My highlight of the day was when I entered Harlem, and left the white, rich neighborhoods behind. Everyone’s definitely heard of Harlem, but being here in person truly took my breath away. Manhattan’s largest neighborhood, this area supports a large African American community. Since many of the black movement is centered here, streets are named after the legendary Malcolm X, Martin Luther King Jr and the sorts. When you think Flushing, think Asia; when you think Harlem, think Africa. Everyone here is black. It is so black, I feel like a naked white chicken. Being the fairest of them all, it certainly did not help me blend in much. I do feel a little afraid, but after seeing all those innocent happy African Americans having a great time, I guess my worries are not necessary.

Although just a few blocks away from the neighboring neighborhoods, this place has a totally unique feel to it. Once in the area, you can hear music, either soul, jazz or R&B everywhere on the streets. There is an Apollo Theater which showcases a lot of flavorful musical performances. Much of the buildings are old and dirty, and the streets are not as clean as the other areas I have visited.
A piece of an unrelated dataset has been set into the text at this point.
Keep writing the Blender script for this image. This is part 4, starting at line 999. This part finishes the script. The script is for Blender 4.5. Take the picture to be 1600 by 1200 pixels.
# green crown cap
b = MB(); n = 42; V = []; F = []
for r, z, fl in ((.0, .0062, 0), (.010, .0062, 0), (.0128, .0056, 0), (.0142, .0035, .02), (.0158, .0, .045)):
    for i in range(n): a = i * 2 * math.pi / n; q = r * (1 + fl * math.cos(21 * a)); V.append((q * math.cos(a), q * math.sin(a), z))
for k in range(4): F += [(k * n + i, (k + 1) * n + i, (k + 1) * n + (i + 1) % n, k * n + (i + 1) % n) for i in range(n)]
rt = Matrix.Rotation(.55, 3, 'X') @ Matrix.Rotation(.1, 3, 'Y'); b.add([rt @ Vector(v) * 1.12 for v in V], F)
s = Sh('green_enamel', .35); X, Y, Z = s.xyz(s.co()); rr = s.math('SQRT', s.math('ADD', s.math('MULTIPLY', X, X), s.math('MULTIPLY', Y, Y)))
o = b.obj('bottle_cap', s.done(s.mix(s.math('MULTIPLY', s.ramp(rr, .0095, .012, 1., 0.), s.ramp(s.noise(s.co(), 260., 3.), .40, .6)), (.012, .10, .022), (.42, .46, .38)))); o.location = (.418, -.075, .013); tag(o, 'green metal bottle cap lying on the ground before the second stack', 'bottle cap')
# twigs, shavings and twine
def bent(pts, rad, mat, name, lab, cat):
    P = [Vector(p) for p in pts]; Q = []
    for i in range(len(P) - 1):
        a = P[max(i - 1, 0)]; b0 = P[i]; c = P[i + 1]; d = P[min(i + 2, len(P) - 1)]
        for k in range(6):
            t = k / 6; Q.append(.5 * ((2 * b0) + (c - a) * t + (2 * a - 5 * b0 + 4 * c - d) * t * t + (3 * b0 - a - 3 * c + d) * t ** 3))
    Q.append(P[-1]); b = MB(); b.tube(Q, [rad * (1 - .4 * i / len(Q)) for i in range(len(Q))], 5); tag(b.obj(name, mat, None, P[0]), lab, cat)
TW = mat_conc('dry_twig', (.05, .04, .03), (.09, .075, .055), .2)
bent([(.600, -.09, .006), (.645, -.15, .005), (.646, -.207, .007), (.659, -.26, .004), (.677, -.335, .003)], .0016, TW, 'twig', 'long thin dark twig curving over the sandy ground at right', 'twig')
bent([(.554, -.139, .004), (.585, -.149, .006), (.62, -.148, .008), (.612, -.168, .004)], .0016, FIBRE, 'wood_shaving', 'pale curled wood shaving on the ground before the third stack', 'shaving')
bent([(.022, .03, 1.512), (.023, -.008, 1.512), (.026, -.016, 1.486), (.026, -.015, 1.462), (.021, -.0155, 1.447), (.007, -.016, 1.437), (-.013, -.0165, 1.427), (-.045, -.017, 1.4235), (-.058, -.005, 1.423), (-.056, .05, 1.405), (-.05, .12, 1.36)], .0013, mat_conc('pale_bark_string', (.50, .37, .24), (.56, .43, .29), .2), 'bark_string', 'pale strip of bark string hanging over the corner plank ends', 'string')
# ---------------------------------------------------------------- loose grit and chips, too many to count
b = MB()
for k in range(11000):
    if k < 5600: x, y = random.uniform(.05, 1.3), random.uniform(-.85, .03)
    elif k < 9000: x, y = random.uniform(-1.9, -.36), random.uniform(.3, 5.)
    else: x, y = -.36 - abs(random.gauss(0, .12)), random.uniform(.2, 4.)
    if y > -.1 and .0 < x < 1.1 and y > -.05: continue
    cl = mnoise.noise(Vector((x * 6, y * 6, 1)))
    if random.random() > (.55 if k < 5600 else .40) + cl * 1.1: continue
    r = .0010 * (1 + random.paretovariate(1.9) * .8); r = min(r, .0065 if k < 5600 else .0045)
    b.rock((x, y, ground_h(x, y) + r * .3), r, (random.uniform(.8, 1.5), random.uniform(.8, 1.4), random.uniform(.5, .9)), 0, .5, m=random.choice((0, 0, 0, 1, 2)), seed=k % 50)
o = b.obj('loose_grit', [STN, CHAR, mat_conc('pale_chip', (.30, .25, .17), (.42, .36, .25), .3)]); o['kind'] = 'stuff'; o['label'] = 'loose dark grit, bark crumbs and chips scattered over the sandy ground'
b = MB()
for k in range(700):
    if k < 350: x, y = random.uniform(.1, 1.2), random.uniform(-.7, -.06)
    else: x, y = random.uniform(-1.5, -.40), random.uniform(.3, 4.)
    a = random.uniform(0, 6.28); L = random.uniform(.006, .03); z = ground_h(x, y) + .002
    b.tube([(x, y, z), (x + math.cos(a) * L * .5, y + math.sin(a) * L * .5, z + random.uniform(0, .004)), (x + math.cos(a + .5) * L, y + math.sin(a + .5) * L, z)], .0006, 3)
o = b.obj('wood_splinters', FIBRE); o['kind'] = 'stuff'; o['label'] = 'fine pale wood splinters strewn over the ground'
However, at the northern side – Sugar Hill, there are beautiful houses belonging to those African Americans with ‘sugar’ (money).

I walked many of the streets in Harlem, seeing elaborate families barbecuing and laughing in front of their houses. Everyone is singing, dancing or chatting aloud. It looks like they really know how to have a good time. After all that exercise, I found a restaurant serving soul food – Manna’s, which is a budget buffet. I took some of the vegan stuff and after weighing, sums up to $6, which is OK for New York standards. Here is what I ate – (clockwise from top right) potato salad, yellow rice with carrots, rice with black beans, tomatoes and okra, macaroni and cheese, mashed potatoes, banana pudding and green vegetables. Soul food really gives you the home sweet home feel, liked every spoonful of it.

After the whole day of cultural immersion, I remembered the Bon Jovi concert at Central Park tonight. Once I arrived at 72nd Street, I heard Bon Jovi’s voice everywhere. Wow, he’s singing all the hits! There were so MANY people at that place, we weren’t allowed to enter the Great Lawn, where the concert is taking place. Thus I joined the other people who sat by the park, listening to Bon Jovi. (Listening to him is like OUT OF THIS WORLD!)

Even though we may have different skin colors, living in different neighbourhoods, at the end of the day, we can all unite — with the sounds of Rock & Roll!